Friday, May 14th, 2004 9:34 AM

aloha all, im in chinese right now "researching". hehe no i really am finidng sites and all, just doing this as well. hehe. ahhh! i want jonny to get into jazz band! crossing fingers..... ir eally really hoipe he does! hehe. that'd be awesome! hmm..he said that his audition went well so....yeah. lalala. wow, i love how gray is complaining that her boyfriend ignores her when she never bothered to talk to HIM in the forst place...oh i dunno, maybe it's different than it seems, except that it isn't. ah well. people are stupid. shmeh. im bored, there's really not much to do and i dont feel like doing chemistry and chien lao shi might get angry if she sees me doing that anyway. ah well.
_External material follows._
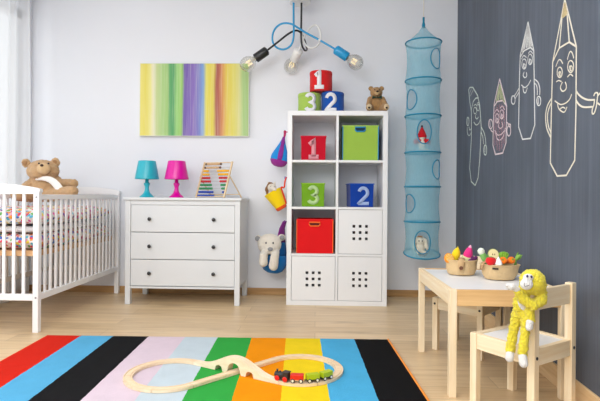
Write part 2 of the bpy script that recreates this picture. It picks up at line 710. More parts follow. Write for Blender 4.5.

SMHEH I AM SO BORED! hehe. i really wish there was more on the GGD site, there's rarely anything new but maybe there will be when they release their new CD. shmeh. hehe gray is going to the air force acadamy. she is so obsessed with school it's discusting. (discusting? disgusting? oh i'll never remember it if i actually found out anyway). oh i cant wait for the weekend! although...actually most of this weekend im just doing homework anyway. chem makeup, latin american project, chinese project, english reading [well that's not really homework but w/e] and..hmm... some maths stuff too. grr, creagar wasn't here this morning so i couldnt take my makeup maths test. she might make me take it after school or something and then i'll have to miss part of rehearsal and THERE IS SO MUCH TO DO WHY!?!?!? shmeh. grr i have to email like half my teachers. shmeh. i think i'll do that now. wow...this is probably the weirdest most un-structured entry EVER. hehe brb...although you wont be able to tell cause it's online and.....im gonna shut up now..... ah actually now it's 9:58 and i gotta go..im gonna see jonny in like two minutes! yay! lalalallala. bye now.